▼
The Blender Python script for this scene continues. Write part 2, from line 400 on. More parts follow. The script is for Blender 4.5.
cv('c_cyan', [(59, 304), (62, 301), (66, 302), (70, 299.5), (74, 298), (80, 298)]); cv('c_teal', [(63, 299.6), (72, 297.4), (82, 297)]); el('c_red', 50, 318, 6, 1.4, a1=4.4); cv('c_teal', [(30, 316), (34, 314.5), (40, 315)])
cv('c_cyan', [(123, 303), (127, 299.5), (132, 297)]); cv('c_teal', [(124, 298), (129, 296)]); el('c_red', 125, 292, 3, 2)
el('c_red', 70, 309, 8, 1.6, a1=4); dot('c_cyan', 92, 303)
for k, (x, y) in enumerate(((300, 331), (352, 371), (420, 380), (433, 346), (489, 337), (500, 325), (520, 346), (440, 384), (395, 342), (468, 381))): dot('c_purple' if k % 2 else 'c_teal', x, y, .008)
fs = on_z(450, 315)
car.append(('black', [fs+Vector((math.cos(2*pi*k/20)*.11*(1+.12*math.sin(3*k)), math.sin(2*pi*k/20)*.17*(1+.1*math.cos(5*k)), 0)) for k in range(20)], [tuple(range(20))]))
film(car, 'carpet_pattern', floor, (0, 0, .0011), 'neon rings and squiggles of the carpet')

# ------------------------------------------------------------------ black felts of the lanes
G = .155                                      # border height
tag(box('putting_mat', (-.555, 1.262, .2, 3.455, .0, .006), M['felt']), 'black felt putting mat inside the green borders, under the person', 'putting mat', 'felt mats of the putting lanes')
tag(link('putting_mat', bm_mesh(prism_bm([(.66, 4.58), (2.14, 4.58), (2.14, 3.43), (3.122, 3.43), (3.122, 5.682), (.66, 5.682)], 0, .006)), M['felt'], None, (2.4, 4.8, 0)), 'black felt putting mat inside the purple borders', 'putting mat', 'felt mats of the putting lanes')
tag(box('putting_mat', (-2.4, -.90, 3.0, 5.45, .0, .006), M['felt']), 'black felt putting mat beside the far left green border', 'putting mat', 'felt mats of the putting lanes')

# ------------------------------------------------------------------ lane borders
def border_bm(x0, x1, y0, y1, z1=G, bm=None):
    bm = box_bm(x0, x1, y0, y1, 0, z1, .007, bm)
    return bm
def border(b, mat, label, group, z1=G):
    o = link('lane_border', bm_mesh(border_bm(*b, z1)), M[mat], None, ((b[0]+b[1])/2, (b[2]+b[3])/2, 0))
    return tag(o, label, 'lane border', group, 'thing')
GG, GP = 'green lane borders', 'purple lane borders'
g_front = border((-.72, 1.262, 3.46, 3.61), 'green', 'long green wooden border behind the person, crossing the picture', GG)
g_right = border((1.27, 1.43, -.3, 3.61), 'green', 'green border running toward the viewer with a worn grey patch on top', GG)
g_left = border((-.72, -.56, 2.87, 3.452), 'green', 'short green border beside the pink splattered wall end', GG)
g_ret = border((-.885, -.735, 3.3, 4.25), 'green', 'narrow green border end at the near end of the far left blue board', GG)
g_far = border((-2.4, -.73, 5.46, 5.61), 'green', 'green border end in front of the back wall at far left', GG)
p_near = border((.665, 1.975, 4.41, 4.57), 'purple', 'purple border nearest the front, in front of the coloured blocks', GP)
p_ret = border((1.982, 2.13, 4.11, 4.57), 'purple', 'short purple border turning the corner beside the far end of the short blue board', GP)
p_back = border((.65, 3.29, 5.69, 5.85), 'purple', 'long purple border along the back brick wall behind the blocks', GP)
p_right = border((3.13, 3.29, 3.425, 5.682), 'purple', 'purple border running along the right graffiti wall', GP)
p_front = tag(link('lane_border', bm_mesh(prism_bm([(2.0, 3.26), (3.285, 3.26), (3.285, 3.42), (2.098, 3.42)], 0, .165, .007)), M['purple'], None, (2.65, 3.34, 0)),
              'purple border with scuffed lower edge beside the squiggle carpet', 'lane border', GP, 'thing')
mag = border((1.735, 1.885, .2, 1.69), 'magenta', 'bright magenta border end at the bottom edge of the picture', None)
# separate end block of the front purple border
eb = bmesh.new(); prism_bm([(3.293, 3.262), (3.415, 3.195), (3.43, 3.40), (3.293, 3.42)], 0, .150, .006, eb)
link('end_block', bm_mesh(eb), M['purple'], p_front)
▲
WHAT THIS TASK INVOLVES
Extract all of the material exactly as it is written.

ANSWER TO THE PROBLEM
The Blender Python script for this scene continues. Write part 2, from line 400 on. More parts follow. The script is for Blender 4.5.
cv('c_cyan', [(59, 304), (62, 301), (66, 302), (70, 299.5), (74, 298), (80, 298)]); cv('c_teal', [(63, 299.6), (72, 297.4), (82, 297)]); el('c_red', 50, 318, 6, 1.4, a1=4.4); cv('c_teal', [(30, 316), (34, 314.5), (40, 315)])
cv('c_cyan', [(123, 303), (127, 299.5), (132, 297)]); cv('c_teal', [(124, 298), (129, 296)]); el('c_red', 125, 292, 3, 2)
el('c_red', 70, 309, 8, 1.6, a1=4); dot('c_cyan', 92, 303)
for k, (x, y) in enumerate(((300, 331), (352, 371), (420, 380), (433, 346), (489, 337), (500, 325), (520, 346), (440, 384), (395, 342), (468, 381))): dot('c_purple' if k % 2 else 'c_teal', x, y, .008)
fs = on_z(450, 315)
car.append(('black', [fs+Vector((math.cos(2*pi*k/20)*.11*(1+.12*math.sin(3*k)), math.sin(2*pi*k/20)*.17*(1+.1*math.cos(5*k)), 0)) for k in range(20)], [tuple(range(20))]))
film(car, 'carpet_pattern', floor, (0, 0, .0011), 'neon rings and squiggles of the carpet')

# ------------------------------------------------------------------ black felts of the lanes
G = .155                                      # border height
tag(box('putting_mat', (-.555, 1.262, .2, 3.455, .0, .006), M['felt']), 'black felt putting mat inside the green borders, under the person', 'putting mat', 'felt mats of the putting lanes')
tag(link('putting_mat', bm_mesh(prism_bm([(.66, 4.58), (2.14, 4.58), (2.14, 3.43), (3.122, 3.43), (3.122, 5.682), (.66, 5.682)], 0, .006)), M['felt'], None, (2.4, 4.8, 0)), 'black felt putting mat inside the purple borders', 'putting mat', 'felt mats of the putting lanes')
tag(box('putting_mat', (-2.4, -.90, 3.0, 5.45, .0, .006), M['felt']), 'black felt putting mat beside the far left green border', 'putting mat', 'felt mats of the putting lanes')

# ------------------------------------------------------------------ lane borders
def border_bm(x0, x1, y0, y1, z1=G, bm=None):
    bm = box_bm(x0, x1, y0, y1, 0, z1, .007, bm)
    return bm
def border(b, mat, label, group, z1=G):
    o = link('lane_border', bm_mesh(border_bm(*b, z1)), M[mat], None, ((b[0]+b[1])/2, (b[2]+b[3])/2, 0))
    return tag(o, label, 'lane border', group, 'thing')
GG, GP = 'green lane borders', 'purple lane borders'
g_front = border((-.72, 1.262, 3.46, 3.61), 'green', 'long green wooden border behind the person, crossing the picture', GG)
g_right = border((1.27, 1.43, -.3, 3.61), 'green', 'green border running toward the viewer with a worn grey patch on top', GG)
g_left = border((-.72, -.56, 2.87, 3.452), 'green', 'short green border beside the pink splattered wall end', GG)
g_ret = border((-.885, -.735, 3.3, 4.25), 'green', 'narrow green border end at the near end of the far left blue board', GG)
g_far = border((-2.4, -.73, 5.46, 5.61), 'green', 'green border end in front of the back wall at far left', GG)
p_near = border((.665, 1.975, 4.41, 4.57), 'purple', 'purple border nearest the front, in front of the coloured blocks', GP)
p_ret = border((1.982, 2.13, 4.11, 4.57), 'purple', 'short purple border turning the corner beside the far end of the short blue board', GP)
p_back = border((.65, 3.29, 5.69, 5.85), 'purple', 'long purple border along the back brick wall behind the blocks', GP)
p_right = border((3.13, 3.29, 3.425, 5.682), 'purple', 'purple border running along the right graffiti wall', GP)
p_front = tag(link('lane_border', bm_mesh(prism_bm([(2.0, 3.26), (3.285, 3.26), (3.285, 3.42), (2.098, 3.42)], 0, .165, .007)), M['purple'], None, (2.65, 3.34, 0)),
              'purple border with scuffed lower edge beside the squiggle carpet', 'lane border', GP, 'thing')
mag = border((1.735, 1.885, .2, 1.69), 'magenta', 'bright magenta border end at the bottom edge of the picture', None)
# separate end block of the front purple border
eb = bmesh.new(); prism_bm([(3.293, 3.262), (3.415, 3.195), (3.43, 3.40), (3.293, 3.42)], 0, .150, .006, eb)
link('end_block', bm_mesh(eb), M['purple'], p_front)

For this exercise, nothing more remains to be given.